# [WORK TO DO]
Return every line of the material exactly.

# [STORED DATA]
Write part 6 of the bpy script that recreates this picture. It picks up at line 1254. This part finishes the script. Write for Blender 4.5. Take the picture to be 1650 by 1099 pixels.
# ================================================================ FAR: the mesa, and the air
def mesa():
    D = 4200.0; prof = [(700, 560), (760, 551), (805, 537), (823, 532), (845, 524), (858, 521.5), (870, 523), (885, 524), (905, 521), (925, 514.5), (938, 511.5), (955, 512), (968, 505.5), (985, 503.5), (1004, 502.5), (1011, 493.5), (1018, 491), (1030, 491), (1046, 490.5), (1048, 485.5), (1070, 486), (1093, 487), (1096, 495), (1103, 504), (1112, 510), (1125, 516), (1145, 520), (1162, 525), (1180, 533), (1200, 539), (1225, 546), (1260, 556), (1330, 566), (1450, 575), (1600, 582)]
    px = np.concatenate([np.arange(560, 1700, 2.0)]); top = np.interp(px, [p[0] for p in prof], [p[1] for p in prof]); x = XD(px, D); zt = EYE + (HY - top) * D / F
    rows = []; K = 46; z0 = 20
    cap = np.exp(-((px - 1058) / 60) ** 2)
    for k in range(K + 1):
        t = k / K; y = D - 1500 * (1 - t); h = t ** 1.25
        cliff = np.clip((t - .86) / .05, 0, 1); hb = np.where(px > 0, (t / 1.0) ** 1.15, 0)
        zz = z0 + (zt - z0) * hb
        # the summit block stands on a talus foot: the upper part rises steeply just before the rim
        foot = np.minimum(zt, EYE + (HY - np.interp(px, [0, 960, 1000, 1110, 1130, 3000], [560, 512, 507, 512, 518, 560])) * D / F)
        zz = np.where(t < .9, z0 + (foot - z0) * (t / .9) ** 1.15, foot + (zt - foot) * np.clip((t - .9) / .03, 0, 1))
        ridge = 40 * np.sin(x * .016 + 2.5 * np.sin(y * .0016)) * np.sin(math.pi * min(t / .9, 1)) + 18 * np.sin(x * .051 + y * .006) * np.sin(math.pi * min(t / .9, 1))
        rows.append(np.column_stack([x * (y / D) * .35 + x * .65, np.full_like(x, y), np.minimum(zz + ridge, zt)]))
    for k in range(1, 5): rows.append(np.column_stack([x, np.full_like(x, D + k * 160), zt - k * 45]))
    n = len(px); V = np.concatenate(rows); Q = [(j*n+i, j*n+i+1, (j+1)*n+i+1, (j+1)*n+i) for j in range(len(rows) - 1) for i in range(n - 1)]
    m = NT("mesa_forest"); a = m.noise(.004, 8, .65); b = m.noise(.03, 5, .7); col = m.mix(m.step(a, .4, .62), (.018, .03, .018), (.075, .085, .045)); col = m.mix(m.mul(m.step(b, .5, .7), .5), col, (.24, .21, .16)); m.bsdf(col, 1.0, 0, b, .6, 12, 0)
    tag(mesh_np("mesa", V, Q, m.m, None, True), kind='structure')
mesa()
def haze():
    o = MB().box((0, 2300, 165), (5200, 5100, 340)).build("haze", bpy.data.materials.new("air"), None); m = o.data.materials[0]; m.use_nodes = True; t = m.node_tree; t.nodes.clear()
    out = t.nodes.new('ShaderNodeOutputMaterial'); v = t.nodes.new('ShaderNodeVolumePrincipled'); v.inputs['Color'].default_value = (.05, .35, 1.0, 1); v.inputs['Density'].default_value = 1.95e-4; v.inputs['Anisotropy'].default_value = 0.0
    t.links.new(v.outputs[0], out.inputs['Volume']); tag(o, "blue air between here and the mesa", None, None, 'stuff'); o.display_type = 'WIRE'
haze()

# [SOLUTION TO THE PROBLEM]
Write part 6 of the bpy script that recreates this picture. It picks up at line 1254. This part finishes the script. Write for Blender 4.5. Take the picture to be 1650 by 1099 pixels.
# ================================================================ FAR: the mesa, and the air
def mesa():
    D = 4200.0; prof = [(700, 560), (760, 551), (805, 537), (823, 532), (845, 524), (858, 521.5), (870, 523), (885, 524), (905, 521), (925, 514.5), (938, 511.5), (955, 512), (968, 505.5), (985, 503.5), (1004, 502.5), (1011, 493.5), (1018, 491), (1030, 491), (1046, 490.5), (1048, 485.5), (1070, 486), (1093, 487), (1096, 495), (1103, 504), (1112, 510), (1125, 516), (1145, 520), (1162, 525), (1180, 533), (1200, 539), (1225, 546), (1260, 556), (1330, 566), (1450, 575), (1600, 582)]
    px = np.concatenate([np.arange(560, 1700, 2.0)]); top = np.interp(px, [p[0] for p in prof], [p[1] for p in prof]); x = XD(px, D); zt = EYE + (HY - top) * D / F
    rows = []; K = 46; z0 = 20
    cap = np.exp(-((px - 1058) / 60) ** 2)
    for k in range(K + 1):
        t = k / K; y = D - 1500 * (1 - t); h = t ** 1.25
        cliff = np.clip((t - .86) / .05, 0, 1); hb = np.where(px > 0, (t / 1.0) ** 1.15, 0)
        zz = z0 + (zt - z0) * hb
        # the summit block stands on a talus foot: the upper part rises steeply just before the rim
        foot = np.minimum(zt, EYE + (HY - np.interp(px, [0, 960, 1000, 1110, 1130, 3000], [560, 512, 507, 512, 518, 560])) * D / F)
        zz = np.where(t < .9, z0 + (foot - z0) * (t / .9) ** 1.15, foot + (zt - foot) * np.clip((t - .9) / .03, 0, 1))
        ridge = 40 * np.sin(x * .016 + 2.5 * np.sin(y * .0016)) * np.sin(math.pi * min(t / .9, 1)) + 18 * np.sin(x * .051 + y * .006) * np.sin(math.pi * min(t / .9, 1))
        rows.append(np.column_stack([x * (y / D) * .35 + x * .65, np.full_like(x, y), np.minimum(zz + ridge, zt)]))
    for k in range(1, 5): rows.append(np.column_stack([x, np.full_like(x, D + k * 160), zt - k * 45]))
    n = len(px); V = np.concatenate(rows); Q = [(j*n+i, j*n+i+1, (j+1)*n+i+1, (j+1)*n+i) for j in range(len(rows) - 1) for i in range(n - 1)]
    m = NT("mesa_forest"); a = m.noise(.004, 8, .65); b = m.noise(.03, 5, .7); col = m.mix(m.step(a, .4, .62), (.018, .03, .018), (.075, .085, .045)); col = m.mix(m.mul(m.step(b, .5, .7), .5), col, (.24, .21, .16)); m.bsdf(col, 1.0, 0, b, .6, 12, 0)
    tag(mesh_np("mesa", V, Q, m.m, None, True), kind='structure')
mesa()
def haze():
    o = MB().box((0, 2300, 165), (5200, 5100, 340)).build("haze", bpy.data.materials.new("air"), None); m = o.data.materials[0]; m.use_nodes = True; t = m.node_tree; t.nodes.clear()
    out = t.nodes.new('ShaderNodeOutputMaterial'); v = t.nodes.new('ShaderNodeVolumePrincipled'); v.inputs['Color'].default_value = (.05, .35, 1.0, 1); v.inputs['Density'].default_value = 1.95e-4; v.inputs['Anisotropy'].default_value = 0.0
    t.links.new(v.outputs[0], out.inputs['Volume']); tag(o, "blue air between here and the mesa", None, None, 'stuff'); o.display_type = 'WIRE'
haze()